Dieu seul est maître de l’avenir

Monseigneur, com­ment imaginez-​vous ce « retour » à la tra­di­tion ? Pensez-​vous qu’il puisse se pro­duire dans le cours des années qu’il vous reste à vivre ?

Mgr Lefebvre – Dieu le sait. Qui peut dire quels évé­ne­ments nous réserve le proche ave­nir ? Peut-​être un conflit nucléaire éclatera-​t-​il et la situa­tion changera-​t-​elle radi­ca­le­ment… Que le chan­ge­ment advienne sous ce pon­ti­fi­cat, pour le moment cela semble impro­bable, presque un miracle.
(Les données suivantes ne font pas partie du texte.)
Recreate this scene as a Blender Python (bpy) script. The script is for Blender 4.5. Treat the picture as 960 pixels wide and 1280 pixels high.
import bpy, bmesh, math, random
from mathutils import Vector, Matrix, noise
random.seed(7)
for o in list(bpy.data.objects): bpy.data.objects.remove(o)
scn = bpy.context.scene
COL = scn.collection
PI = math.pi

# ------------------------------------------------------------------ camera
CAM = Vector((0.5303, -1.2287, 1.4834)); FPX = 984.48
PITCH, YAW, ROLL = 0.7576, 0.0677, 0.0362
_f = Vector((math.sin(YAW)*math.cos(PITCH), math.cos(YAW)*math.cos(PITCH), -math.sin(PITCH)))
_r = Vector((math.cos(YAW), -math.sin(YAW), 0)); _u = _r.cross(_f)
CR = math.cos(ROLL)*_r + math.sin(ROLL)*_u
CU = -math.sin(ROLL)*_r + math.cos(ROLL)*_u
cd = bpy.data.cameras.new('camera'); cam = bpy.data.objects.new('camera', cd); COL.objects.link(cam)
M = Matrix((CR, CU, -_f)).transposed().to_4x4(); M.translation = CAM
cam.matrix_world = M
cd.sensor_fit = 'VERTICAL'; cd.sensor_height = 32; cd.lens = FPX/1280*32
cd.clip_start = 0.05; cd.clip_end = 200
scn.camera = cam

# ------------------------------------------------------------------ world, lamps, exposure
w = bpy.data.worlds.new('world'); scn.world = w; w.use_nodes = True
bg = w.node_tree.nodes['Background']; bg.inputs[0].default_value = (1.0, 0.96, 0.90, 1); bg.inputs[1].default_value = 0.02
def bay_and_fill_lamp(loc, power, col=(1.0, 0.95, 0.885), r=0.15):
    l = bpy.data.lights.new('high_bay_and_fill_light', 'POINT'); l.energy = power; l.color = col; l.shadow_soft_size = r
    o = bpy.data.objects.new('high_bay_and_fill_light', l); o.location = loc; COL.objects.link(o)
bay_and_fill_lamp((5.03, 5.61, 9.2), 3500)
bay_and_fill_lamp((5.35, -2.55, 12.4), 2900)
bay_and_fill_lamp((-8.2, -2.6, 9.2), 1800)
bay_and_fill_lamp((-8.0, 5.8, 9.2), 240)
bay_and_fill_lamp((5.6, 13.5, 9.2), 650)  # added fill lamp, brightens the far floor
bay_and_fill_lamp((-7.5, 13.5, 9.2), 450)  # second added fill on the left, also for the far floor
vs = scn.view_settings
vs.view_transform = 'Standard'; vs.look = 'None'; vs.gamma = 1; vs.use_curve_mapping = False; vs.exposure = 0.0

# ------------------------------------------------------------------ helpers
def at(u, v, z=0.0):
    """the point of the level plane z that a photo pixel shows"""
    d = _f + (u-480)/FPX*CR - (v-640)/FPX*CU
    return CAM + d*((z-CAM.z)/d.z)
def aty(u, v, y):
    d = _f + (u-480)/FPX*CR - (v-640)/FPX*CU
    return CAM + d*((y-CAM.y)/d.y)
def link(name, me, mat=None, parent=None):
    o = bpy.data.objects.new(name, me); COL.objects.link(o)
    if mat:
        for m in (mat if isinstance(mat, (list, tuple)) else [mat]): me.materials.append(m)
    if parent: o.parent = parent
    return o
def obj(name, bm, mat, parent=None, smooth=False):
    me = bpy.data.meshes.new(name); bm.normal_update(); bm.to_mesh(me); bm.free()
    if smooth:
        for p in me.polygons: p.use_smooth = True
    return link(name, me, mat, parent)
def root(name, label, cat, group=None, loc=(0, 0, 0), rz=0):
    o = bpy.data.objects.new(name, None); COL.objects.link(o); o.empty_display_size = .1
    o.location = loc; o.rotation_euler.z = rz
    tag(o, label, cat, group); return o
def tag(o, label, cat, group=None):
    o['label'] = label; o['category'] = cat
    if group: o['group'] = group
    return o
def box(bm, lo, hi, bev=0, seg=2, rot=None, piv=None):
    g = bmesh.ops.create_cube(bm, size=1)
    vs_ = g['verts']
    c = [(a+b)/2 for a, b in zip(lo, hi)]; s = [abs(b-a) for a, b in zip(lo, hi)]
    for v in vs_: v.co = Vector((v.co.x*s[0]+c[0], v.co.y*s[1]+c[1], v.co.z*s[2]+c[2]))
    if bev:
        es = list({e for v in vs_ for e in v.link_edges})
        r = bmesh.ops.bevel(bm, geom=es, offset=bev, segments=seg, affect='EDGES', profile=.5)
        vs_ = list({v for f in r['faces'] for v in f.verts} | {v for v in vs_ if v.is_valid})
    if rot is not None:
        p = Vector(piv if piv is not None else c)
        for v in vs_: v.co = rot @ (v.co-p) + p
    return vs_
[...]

Mais qui sait ?

A la seule pen­sée de ter­mi­ner votre vie non récon­ci­lié avec l’Église, quels sen­ti­ments éprouvez-vous ?

Mgr Lefebvre – On ne peut consi­dé­rer comme hors de l’Église que ceux qui n’ont pas la foi, car la rai­son fon­da­men­tale de l’unité, dans l’Église catho­lique, c’est la foi. Ceux qui pro­voquent le schisme, ce sont ceux qui changent la foi. Je suis cer­tain d’appartenir à l’Église catho­lique de tou­jours, l’Église éternelle…

Dans votre optique, le Pape serait donc schismatique ?

Mgr Lefebvre – Oui… peut-​être… plus ou moins. Mais la réunion d’Assise consti­tue un fait gra­vis­sime. Et, si le Pape, dont la fonc­tion est de confir­mer la foi, n’accomplit plus son devoir, que faire ? La situa­tion atteint son plus haut degré de gra­vi­té. Je ne vois pas de pré­cé­dents ana­logues dans l’histoire de l’Église. Au XIVe siècle, un pape, Jean XXII, fut condam­né et dépo­sé par un Concile spé­cial parce que sur un point il ne fut pas trou­vé conforme à la doc­trine catho­lique. Aujourd’hui, c’est encore pis : ce n’est pas un seul article, mais tout un contexte qui n’est plus catholique.

Est-​ce que vrai­ment la menace d’une excom­mu­ni­ca­tion de la part de la hié­rar­chie catho­lique actuelle vous lais­se­rait indifférent ?

Mgr Lefebvre – Absolument indif­fé­rent. Quelle valeur aurait une excom­mu­ni­ca­tion déci­dée par l’actuel gou­ver­ne­ment libé­ral de l’Église ? Pendant plus d’un siècle des papes conser­va­teurs ont condam­né et excom­mu­nié les Lamennais, les Buonaiuti, les Loisy, parce que libé­raux et moder­nistes. Ce sont eux main­te­nant qui détiennent le pou­voir dans l’Église et ils veulent excom­mu­nier les tra­di­tio­na­listes, c’est-à-dire les vrais catholiques ».